— Start SUPPLIED DATA —

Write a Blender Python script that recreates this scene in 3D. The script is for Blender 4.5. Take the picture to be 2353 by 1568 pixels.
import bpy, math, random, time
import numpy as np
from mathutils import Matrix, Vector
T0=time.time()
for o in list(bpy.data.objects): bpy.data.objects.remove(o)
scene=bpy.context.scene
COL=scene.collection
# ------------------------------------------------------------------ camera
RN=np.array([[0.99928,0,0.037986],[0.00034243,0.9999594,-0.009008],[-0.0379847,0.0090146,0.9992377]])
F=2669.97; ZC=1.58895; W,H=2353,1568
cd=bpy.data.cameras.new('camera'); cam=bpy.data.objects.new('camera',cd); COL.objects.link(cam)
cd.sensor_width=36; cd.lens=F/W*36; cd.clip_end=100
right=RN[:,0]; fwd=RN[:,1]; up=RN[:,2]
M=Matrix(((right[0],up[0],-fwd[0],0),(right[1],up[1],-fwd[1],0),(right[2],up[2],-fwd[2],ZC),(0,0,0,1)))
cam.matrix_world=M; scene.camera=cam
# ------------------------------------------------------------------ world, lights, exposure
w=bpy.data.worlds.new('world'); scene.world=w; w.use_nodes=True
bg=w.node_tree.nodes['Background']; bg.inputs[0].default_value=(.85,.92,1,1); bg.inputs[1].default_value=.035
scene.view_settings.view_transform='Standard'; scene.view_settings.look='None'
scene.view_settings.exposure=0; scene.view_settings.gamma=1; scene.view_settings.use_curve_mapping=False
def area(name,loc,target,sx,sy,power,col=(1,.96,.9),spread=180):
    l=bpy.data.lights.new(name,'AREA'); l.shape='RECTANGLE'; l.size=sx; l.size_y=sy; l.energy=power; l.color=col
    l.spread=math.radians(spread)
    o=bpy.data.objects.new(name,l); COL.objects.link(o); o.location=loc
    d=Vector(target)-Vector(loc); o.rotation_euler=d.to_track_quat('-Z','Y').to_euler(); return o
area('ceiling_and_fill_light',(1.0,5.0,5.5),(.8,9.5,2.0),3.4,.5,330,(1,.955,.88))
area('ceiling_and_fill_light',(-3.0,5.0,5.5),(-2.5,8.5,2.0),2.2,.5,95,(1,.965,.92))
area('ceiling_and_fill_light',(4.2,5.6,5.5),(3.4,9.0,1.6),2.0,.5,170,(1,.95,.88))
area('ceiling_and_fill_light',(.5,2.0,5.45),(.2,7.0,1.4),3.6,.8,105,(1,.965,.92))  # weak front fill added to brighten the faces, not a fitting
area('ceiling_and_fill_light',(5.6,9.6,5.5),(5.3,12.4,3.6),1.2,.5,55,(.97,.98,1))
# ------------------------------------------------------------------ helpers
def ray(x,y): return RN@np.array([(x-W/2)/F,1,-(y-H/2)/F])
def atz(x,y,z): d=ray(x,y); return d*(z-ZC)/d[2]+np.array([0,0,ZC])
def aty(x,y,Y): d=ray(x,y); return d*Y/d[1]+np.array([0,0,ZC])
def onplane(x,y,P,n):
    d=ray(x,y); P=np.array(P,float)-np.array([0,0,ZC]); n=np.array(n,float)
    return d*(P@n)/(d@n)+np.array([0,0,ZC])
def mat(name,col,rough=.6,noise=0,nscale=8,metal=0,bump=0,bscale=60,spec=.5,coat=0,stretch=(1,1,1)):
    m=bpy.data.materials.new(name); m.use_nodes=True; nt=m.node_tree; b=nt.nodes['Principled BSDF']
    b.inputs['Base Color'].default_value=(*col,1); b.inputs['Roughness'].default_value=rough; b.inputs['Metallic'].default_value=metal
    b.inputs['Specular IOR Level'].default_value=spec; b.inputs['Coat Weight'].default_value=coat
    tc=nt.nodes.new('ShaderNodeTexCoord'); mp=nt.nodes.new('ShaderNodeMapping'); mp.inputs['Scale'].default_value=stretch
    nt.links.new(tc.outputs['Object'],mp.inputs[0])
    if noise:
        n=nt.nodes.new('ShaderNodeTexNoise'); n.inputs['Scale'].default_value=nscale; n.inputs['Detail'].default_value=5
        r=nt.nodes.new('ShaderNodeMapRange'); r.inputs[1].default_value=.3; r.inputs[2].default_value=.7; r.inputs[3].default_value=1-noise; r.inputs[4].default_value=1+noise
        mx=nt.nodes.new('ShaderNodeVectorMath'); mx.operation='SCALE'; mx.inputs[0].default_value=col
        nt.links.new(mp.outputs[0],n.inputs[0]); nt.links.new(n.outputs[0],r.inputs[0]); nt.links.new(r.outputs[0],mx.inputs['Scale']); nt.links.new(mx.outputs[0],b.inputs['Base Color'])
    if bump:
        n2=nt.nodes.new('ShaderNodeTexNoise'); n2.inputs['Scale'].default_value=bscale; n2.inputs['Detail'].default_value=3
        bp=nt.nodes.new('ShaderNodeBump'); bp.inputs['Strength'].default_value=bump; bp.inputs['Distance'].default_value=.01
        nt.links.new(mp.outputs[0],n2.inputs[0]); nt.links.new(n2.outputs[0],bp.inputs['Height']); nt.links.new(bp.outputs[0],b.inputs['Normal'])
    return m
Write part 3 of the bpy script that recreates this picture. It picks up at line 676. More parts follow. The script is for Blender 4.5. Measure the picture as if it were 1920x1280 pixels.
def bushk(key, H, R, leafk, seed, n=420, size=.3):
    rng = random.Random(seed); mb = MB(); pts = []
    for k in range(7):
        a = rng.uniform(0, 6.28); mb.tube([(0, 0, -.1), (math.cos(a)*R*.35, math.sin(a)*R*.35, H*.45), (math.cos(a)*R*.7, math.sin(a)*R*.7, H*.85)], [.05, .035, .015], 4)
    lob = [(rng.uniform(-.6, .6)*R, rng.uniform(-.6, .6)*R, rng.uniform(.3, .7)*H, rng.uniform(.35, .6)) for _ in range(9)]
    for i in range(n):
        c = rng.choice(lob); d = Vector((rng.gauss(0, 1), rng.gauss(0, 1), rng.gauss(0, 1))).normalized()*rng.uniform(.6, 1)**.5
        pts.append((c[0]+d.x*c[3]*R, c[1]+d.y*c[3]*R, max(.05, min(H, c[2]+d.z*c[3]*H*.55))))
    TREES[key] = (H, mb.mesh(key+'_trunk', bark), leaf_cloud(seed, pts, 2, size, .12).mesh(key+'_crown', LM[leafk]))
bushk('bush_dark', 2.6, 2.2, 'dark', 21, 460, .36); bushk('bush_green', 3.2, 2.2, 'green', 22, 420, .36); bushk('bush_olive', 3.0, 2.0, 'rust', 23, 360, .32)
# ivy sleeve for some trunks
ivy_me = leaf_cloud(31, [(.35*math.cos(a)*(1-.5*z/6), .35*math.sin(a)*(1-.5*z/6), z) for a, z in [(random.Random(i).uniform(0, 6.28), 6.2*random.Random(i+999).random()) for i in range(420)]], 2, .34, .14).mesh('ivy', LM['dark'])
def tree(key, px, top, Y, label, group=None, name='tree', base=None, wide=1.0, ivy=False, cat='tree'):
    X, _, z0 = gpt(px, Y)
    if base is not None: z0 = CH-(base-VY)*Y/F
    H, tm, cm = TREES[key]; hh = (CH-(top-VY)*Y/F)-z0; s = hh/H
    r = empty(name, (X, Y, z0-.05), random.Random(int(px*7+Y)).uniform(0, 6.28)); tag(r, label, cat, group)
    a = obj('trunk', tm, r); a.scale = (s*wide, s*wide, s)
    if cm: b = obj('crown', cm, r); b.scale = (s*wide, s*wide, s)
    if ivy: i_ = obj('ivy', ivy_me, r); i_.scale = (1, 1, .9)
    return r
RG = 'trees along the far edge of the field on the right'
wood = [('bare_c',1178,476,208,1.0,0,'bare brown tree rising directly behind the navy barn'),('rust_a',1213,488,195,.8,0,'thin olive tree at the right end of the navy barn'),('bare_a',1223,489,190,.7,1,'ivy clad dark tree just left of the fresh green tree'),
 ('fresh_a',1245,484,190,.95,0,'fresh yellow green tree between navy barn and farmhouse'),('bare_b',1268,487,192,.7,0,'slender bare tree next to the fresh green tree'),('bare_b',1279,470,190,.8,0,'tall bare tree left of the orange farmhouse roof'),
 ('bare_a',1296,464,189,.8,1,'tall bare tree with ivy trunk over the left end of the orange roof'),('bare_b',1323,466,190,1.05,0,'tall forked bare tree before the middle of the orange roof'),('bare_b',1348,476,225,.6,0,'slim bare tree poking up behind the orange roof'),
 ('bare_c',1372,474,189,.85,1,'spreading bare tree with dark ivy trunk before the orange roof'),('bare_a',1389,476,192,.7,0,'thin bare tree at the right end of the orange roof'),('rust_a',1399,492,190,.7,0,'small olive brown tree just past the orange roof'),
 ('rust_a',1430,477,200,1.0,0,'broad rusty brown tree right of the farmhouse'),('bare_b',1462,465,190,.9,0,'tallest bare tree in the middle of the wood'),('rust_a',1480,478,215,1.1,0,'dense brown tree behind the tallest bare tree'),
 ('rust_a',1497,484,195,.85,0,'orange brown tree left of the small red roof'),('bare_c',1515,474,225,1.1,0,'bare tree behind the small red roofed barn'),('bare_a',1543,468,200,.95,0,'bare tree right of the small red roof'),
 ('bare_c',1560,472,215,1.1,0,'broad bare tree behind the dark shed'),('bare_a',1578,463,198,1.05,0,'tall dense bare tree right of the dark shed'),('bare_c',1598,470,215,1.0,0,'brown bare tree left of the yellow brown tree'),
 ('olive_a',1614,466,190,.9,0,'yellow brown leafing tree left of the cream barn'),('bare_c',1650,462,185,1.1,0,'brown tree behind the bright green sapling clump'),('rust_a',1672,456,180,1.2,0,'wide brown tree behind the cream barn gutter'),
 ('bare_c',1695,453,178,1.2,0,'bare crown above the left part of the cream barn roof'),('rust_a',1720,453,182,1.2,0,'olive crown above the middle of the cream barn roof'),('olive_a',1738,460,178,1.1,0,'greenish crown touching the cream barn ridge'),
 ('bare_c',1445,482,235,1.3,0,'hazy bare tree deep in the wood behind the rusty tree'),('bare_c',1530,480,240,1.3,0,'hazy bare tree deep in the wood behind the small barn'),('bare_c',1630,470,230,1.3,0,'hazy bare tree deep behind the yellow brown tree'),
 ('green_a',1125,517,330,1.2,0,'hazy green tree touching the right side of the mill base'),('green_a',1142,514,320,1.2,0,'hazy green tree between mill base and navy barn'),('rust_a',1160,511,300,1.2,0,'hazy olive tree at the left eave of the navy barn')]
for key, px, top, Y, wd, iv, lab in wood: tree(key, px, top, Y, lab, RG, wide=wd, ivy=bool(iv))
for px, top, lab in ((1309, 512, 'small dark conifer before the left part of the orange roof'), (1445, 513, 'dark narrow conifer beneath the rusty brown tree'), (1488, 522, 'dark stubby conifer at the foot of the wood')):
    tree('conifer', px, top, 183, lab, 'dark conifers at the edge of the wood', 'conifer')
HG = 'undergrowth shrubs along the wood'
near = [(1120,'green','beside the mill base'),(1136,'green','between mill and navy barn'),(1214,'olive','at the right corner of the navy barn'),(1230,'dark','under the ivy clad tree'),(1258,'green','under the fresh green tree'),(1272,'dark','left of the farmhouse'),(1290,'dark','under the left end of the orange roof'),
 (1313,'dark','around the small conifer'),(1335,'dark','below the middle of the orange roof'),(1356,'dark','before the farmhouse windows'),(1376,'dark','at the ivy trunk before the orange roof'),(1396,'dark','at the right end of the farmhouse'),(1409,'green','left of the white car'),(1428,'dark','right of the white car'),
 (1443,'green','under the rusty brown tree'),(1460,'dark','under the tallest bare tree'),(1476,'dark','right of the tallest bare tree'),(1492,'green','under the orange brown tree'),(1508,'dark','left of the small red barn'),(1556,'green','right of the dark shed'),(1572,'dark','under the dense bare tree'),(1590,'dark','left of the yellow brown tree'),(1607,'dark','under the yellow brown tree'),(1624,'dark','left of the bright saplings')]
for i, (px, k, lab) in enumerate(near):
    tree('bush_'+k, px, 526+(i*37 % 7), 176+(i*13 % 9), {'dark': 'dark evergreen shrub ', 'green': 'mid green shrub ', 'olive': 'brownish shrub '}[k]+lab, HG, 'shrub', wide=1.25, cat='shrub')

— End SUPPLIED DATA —

From the data above, copy each line that has the string "picture".

Write a Blender Python script that recreates this scene in 3D. The script is for Blender 4.5. Take the picture to be 2353 by 1568 pixels.
Write part 3 of the bpy script that recreates this picture. It picks up at line 676. More parts follow. The script is for Blender 4.5. Measure the picture as if it were 1920x1280 pixels.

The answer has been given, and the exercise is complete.